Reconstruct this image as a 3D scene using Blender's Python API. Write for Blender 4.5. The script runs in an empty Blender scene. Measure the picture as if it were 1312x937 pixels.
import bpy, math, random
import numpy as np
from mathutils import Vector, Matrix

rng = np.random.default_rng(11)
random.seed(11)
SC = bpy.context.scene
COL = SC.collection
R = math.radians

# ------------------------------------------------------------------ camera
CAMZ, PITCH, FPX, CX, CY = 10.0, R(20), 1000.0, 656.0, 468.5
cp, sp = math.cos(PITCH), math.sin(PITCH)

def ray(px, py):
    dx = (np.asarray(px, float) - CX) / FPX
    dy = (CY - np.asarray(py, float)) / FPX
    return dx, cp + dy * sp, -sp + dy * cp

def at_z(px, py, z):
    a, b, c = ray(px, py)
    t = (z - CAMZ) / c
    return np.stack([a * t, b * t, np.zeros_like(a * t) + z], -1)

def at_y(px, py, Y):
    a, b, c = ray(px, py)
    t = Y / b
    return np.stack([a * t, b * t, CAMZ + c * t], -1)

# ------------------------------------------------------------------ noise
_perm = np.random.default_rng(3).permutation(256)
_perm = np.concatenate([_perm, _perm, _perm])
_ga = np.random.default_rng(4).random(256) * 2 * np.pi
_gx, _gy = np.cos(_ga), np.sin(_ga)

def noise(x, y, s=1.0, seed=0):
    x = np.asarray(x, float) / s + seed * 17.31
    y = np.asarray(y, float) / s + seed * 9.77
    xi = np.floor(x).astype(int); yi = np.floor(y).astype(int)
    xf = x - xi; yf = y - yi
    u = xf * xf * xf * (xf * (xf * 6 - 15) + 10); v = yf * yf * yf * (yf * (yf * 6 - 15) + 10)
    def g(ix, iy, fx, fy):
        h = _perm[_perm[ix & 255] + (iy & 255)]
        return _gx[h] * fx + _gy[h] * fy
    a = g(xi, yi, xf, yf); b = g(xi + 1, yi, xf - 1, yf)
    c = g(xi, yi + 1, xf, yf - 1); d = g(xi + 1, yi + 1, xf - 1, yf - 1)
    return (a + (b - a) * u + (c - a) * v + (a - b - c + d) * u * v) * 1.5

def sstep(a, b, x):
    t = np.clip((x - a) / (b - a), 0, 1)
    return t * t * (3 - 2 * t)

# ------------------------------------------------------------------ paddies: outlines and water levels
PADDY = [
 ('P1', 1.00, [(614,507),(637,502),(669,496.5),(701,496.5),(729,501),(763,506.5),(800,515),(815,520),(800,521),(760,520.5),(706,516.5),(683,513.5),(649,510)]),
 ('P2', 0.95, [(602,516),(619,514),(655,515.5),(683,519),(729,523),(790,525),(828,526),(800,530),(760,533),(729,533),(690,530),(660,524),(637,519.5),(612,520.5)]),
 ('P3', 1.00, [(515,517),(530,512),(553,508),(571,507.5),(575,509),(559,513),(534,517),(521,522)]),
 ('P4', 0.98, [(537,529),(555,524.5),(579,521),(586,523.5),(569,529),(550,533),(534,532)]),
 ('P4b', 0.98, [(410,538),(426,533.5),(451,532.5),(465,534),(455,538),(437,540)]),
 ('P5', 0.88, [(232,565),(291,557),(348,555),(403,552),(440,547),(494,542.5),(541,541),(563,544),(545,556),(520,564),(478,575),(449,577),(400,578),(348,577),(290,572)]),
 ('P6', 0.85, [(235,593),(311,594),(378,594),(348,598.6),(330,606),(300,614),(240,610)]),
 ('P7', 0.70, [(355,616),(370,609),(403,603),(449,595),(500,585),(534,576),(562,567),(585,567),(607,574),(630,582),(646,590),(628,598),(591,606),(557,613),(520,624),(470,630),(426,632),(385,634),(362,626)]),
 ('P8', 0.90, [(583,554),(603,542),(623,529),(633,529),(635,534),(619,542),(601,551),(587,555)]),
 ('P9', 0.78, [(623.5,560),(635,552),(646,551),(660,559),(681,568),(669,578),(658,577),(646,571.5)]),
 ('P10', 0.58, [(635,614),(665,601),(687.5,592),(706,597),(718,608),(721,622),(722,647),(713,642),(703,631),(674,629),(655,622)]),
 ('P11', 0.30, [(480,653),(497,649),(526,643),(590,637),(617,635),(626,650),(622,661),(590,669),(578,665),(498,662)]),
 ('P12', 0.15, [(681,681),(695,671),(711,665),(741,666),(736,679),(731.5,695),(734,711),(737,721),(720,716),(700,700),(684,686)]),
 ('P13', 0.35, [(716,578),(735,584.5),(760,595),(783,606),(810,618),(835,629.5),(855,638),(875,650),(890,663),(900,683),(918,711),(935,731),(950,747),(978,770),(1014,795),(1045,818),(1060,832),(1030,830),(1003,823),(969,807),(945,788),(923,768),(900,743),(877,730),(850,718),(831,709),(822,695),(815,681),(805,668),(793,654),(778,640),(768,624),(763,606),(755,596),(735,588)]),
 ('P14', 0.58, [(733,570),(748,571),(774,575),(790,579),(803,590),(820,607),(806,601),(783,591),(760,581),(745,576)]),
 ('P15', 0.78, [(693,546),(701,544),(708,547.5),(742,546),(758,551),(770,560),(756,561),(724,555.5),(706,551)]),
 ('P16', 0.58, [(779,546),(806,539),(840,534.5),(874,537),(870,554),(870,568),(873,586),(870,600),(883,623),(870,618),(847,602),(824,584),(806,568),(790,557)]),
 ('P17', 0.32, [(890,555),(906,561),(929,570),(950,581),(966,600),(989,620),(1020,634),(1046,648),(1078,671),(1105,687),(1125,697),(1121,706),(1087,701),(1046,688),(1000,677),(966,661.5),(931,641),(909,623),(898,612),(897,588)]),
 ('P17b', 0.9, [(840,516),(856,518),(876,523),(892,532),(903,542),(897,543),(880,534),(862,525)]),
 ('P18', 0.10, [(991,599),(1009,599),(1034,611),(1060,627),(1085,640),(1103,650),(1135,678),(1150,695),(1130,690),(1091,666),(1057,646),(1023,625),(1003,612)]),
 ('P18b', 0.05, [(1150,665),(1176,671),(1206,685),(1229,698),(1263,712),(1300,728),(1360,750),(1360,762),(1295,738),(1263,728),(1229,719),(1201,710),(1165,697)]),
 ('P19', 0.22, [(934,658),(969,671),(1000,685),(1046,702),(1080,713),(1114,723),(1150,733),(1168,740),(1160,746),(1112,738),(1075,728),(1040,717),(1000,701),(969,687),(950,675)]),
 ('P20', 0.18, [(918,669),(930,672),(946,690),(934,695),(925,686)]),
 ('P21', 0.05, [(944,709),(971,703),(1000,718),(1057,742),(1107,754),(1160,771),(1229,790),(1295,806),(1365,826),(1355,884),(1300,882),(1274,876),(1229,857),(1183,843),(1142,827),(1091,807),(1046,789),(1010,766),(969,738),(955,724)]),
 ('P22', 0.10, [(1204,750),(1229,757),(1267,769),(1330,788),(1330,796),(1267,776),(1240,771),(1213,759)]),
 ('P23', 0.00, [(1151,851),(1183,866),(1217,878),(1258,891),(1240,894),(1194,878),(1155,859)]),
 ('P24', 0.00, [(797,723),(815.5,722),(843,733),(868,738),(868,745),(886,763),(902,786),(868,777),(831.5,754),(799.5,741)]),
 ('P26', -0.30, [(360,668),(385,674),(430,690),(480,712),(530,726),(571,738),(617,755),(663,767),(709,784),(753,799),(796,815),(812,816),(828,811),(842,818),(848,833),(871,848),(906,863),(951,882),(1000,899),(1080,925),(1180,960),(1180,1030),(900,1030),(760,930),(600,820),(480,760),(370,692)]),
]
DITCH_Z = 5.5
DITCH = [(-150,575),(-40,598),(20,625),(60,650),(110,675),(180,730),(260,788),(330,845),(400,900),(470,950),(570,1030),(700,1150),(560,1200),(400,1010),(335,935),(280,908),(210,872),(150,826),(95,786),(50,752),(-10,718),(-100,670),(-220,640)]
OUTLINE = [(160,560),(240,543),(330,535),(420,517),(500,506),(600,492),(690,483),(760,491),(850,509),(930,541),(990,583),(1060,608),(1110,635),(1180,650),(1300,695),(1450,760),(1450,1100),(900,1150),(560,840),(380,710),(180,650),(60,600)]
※
**Problem statement**
From the first line of the data through the line with "return dx, cp + dy * sp, -sp + dy * cp", quote each line exactly and add nothing else.

**Result**
Reconstruct this image as a 3D scene using Blender's Python API. Write for Blender 4.5. The script runs in an empty Blender scene. Measure the picture as if it were 1312x937 pixels.
import bpy, math, random
import numpy as np
from mathutils import Vector, Matrix

rng = np.random.default_rng(11)
random.seed(11)
SC = bpy.context.scene
COL = SC.collection
R = math.radians

# ------------------------------------------------------------------ camera
CAMZ, PITCH, FPX, CX, CY = 10.0, R(20), 1000.0, 656.0, 468.5
cp, sp = math.cos(PITCH), math.sin(PITCH)

def ray(px, py):
    dx = (np.asarray(px, float) - CX) / FPX
    dy = (CY - np.asarray(py, float)) / FPX
    return dx, cp + dy * sp, -sp + dy * cp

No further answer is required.